The environment got in with a wide discussion on gas/carbon tax and nuke debate at 5 minutes. Torture and Guantanamo were discussed for six minutes, political contributions for 5, immigration 12, and the all important presidential issues of drinking ages and smoking bans at 11. Clue to Russert and MSNBC, it’s a college debate, yes but college students are more sophisticated than 11 minutes wasted on these issues. At Dartmouth, one of the oldest educational institutions in the country, Russert and Co. couldn’t muster one question on education policy.
If you’ve checked my math, I’m sure it doesn’t add up, but to the folks at NH Priorities who are now counting the amount of tax dollars NH taxpayers are spending on the war at $1,866,901,047 and growing every second, neither does the budget. Priorities.org claims the NH figure could provide us with 7,912,799 school teachers or more crucial to students at PSU, 22,134,153 four year scholarships.

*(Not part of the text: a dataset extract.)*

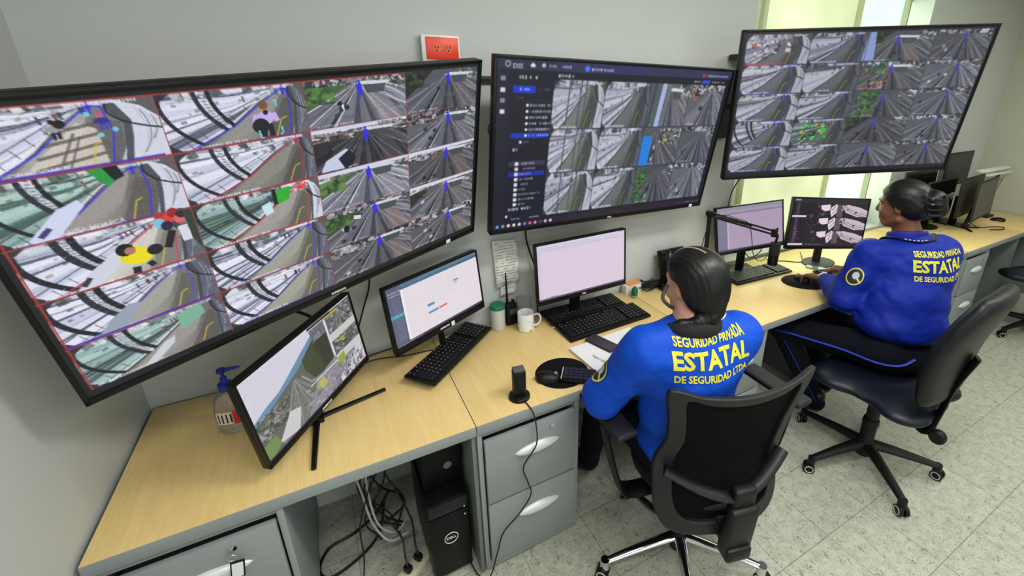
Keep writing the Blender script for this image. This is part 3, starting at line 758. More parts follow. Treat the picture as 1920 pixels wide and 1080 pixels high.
# man in a yellow shirt, white turnstile, people in red further back
T5 = lambda a, b: (0.010 + 0.239 * a, 0.398 + 0.19 * b)
PL.poly([T5(0.22, 0.98), T5(0.30, 0.72), T5(0.46, 0.50), T5(0.52, 0.52), T5(0.50, 0.66), T5(0.34, 0.98)], (206, 210, 224))
PL.line([T5(0.25, 0.93), T5(0.30, 0.80)], 0.008, (48, 54, 66))
PL.disc(T5(0.575, 0.62), 0.021, (232, 214, 24), ry=0.033); PL.disc(T5(0.60, 0.66), 0.019, (236, 218, 20), ry=0.03)
PL.disc(T5(0.535, 0.48), 0.013, (22, 18, 20)); PL.disc(T5(0.56, 0.52), 0.008, (176, 116, 92)); PL.disc(T5(0.70, 0.62), 0.012, (24, 22, 26), ry=0.02)
PL.line([T5(0.56, 0.85), T5(0.55, 0.98)], 0.012, (30, 30, 38)); PL.line([T5(0.64, 0.82), T5(0.66, 0.92)], 0.010, (30, 30, 38))
for q, c in (((0.80, 0.05), (196, 40, 44)), ((0.84, 0.12), (214, 60, 60)), ((0.88, 0.02), (150, 30, 36)), ((0.78, 0.16), (120, 190, 220)), ((0.82, 0.24), (30, 34, 60)), ((0.91, 0.16), (226, 96, 100)), ((0.93, 0.06), (36, 36, 40))):
    PL.disc(T5(*q), 0.009, c, ry=0.018)
PL.line([T5(0.84, 0.35), T5(0.78, 0.66)], 0.012, (24, 24, 30)); PL.line([T5(0.92, 0.30), T5(0.93, 0.62)], 0.02, (214, 214, 226))
PL.poly([T5(0.94, 0.0), T5(1, 0), T5(1, 0.9), T5(0.95, 0.6)], (44, 60, 50))
# green bus and white pillars in the glass walled stations
T3 = lambda a, b: (0.010 + 0.239 * a, 0.208 + 0.19 * b)
PL.poly([T3(0.52, 0.02), T3(0.60, 0.0), T3(0.64, 0.24), T3(0.60, 0.34)], (34, 150, 60)); PL.poly([T3(0.60, 0.0), T3(0.68, 0.0), T3(0.70, 0.20), T3(0.64, 0.26)], (18, 22, 26))
PL.poly([T3(0.13, 0.92), T3(0.30, 0.55), T3(0.42, 0.44), T3(0.44, 0.56), T3(0.26, 0.98), T3(0.14, 1.0)], (206, 212, 236)); PL.line([T3(0.18, 0.92), T3(0.24, 0.80)], 0.008, (60, 60, 120))
T6 = lambda a, b: (0.249 + 0.246 * a, 0.398 + 0.19 * b)
PL.poly([T6(0.62, 0.10), T6(0.74, 0.06), T6(0.72, 0.34), T6(0.61, 0.42)], (44, 170, 40)); PL.line([T6(0.60, 0.06), T6(0.60, 0.4)], 0.008, (16, 20, 20))
PL.poly([T6(0.48, 0.36), T6(0.56, 0.30), T6(0.57, 0.56), T6(0.50, 0.60)], (196, 226, 236)); PL.speck((0.249 + 0.246 * 0.76, 0.40, 0.249 + 0.246 * 0.9, 0.44), 26, [(226, 50, 40), (240, 240, 240), (120, 130, 150)], 0.008)
T9 = lambda a, b: (0.010 + 0.239 * a, 0.778 + 0.19 * b)
PL.poly([T9(0.34, 0.98), T9(0.52, 0.62), T9(0.60, 0.56), T9(0.58, 0.72), T9(0.42, 1.0)], (200, 208, 214)); PL.poly([T9(0.66, 0.14), T9(0.84, 0.04), T9(0.85, 0.3), T9(0.66, 0.5)], (120, 176, 150))
T7 = lambda a, b: (0.010 + 0.239 * a, 0.588 + 0.19 * b)
PL.poly([T7(0.18, 0.98), T7(0.30, 0.70), T7(0.42, 0.52), T7(0.50, 0.56), T7(0.36, 0.98)], (150, 160, 178))
# white building with a dark side in the third column, motorcyclist, cars
T13 = lambda a, b: (0.495 + 0.25 * a, 0.208 + 0.19 * b)
PL.poly([T13(0.04, 0.96), T13(0.10, 0.72), T13(0.30, 0.52), T13(0.36, 0.58), T13(0.34, 0.98)], (196, 202, 226)); PL.poly([T13(0.22, 0.72), T13(0.34, 0.54), T13(0.40, 0.76), T13(0.36, 0.92), T13(0.28, 1.0)], (24, 26, 38))
PL.poly([T13(0.0, 0.62), T13(0.16, 0.5), T13(0.17, 0.64), T13(0.02, 0.8)], (30, 32, 36)); PL.words(T13(0.66, 0)[0], T13(0, 0.06)[1], 0.075, 0.012, (60, 60, 66), 5)
T11 = lambda a, b: (0.495 + 0.25 * a, 0.018 + 0.19 * b)
PL.disc(T11(0.30, 0.52), 0.006, (24, 26, 44)); PL.line([T11(0.30, 0.58), T11(0.31, 0.70)], 0.007, (30, 34, 70)); PL.line([T11(0.24, 0.78), T11(0.30, 0.7)], 0.006, (60, 64, 80))
T17 = lambda a, b: (0.495 + 0.25 * a, 0.588 + 0.19 * b)
PL.poly([T17(0.28, 0.36), T17(0.34, 0.22), T17(0.40, 0.26), T17(0.37, 0.42)], (26, 30, 30)); PL.line([T17(0.30, 0.30), T17(0.38, 0.34)], 0.012, (214, 220, 220)); PL.disc(T17(0.21, 0.55), 0.008, (16, 18, 18), ry=0.02)
PL.text('OPA DOMO', 0.055, 0.197, 0.020, (214, 214, 240)); PL.text('ANTA MONICA', 0.075, 0.387, 0.020, (214, 214, 226))
gridlines(PL, (0.249, 0.495, 0.745), (), (150, 62, 56), 0.002)
for r_ in range(1, 5):
    PL.line([(0.008, VR[r_]), (0.495, VR[r_])], 0.0034, (150, 56, 54), 0.9); PL.line([(0.495, VR[r_]), (0.99, VR[r_])], 0.002, (150, 60, 60), 0.6)
PL.line([(0.012, 0.018), (0.012, 0.968)], 0.003, (170, 50, 46)); PL.line([(0.01, 0.02), (0.745, 0.02)], 0.0026, (160, 54, 48))
for r_ in (1, 4): PL.line([(0.010, VR[r_] - 0.006), (0.24, VR[r_] - 0.006)], 0.004, (70, 44, 176), 0.9)

# ------------------------------------------------------------------ middle wall screen: control software with three rows of cameras
PM = Paint(500, 288, (18, 20, 32))
PM.rect(0, 0, 1, 0.055, (44, 46, 78)); PM.rect(0, 0, 0.2, 0.055, (36, 42, 60)); PM.rect(0.36, 0.004, 0.56, 0.055, (40, 44, 100), 0.5)
PM.rect(0, 0.055, 0.042, 0.95, (24, 24, 40))
PM.text('DSS', 0.052, 0.038, 0.034, (222, 222, 240)); PM.disc((0.036, 0.028), 0.009, (200, 200, 226)); PM.disc((0.036, 0.028), 0.006, (40, 44, 64))
PM.poly([(0.108, 0.032), (0.118, 0.014), (0.128, 0.032), (0.124, 0.04), (0.112, 0.04)], (220, 220, 240)); PM.disc((0.155, 0.028), 0.007, (180, 180, 210)); PM.words(0.168, 0.03, 0.085, 0.018, (200, 200, 230), 2)
PM.disc((0.315, 0.034), 0.010, (70, 110, 240)); PM.words(0.332, 0.036, 0.085, 0.018, (210, 210, 236), 4); PM.disc((0.845, 0.038), 0.006, (220, 60, 70)); PM.words(0.86, 0.038, 0.12, 0.016, (180, 180, 200), 6)
for v, k in ((0.10, 0), (0.16, 1), (0.215, 2), (0.275, 3)): PM.rect(0.014, v - 0.012, 0.030, v + 0.012, (210, 210, 226) if k % 2 else (130, 132, 150))
PM.words(0.075, 0.092, 0.06, 0.024, (236, 236, 244), 7); PM.rect(0.056, 0.135, 0.132, 0.175, (24, 50, 190)); PM.words(0.078, 0.155, 0.034, 0.018, (170, 190, 250), 8); PM.words(0.146, 0.155, 0.035, 0.014, (96, 98, 108), 9)
PM.words(0.062, 0.20, 0.026, 0.012, (110, 110, 116), 10); PM.rect(0.06, 0.213, 0.19, 0.2155, (60, 62, 76))
for k in range(6):
    v = 0.240 + k * 0.034
    if k == 5: PM.rect(0.054, v - 0.016, 0.186, v + 0.015, (22, 48, 176))
    PM.disc((0.107, v), 0.005, (226, 228, 240)); PM.words(0.116, v, 0.072, 0.018, (190, 192, 206) if k < 5 else (150, 164, 250), 20 + k)
PM.rect(0.085, 0.440, 0.094, 0.456, (220, 220, 230)); PM.words(0.098, 0.448, 0.022, 0.014, (130, 130, 140), 30); PM.words(0.064, 0.492, 0.018, 0.022, (230, 230, 240), 31)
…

As I walked out of the spin room at nearly 1:00 am, I caught up with a tired Bill Richardson, noticing one of these pie charts pinned to his collar. I asked him about the lack of debate questions devoted to the domestic agenda. He said he was disappointed and before he could give me a minute or two, a slice of his domestic agenda, someone else had pulled him away. So, who had the largest serving of questions, Hillary Clinton, by far, followed by Edwards, Richardson, Obama, Biden and Dodd? Kucinich and Gravel were left with the crumbs. And as VOTERS, as a country so were we.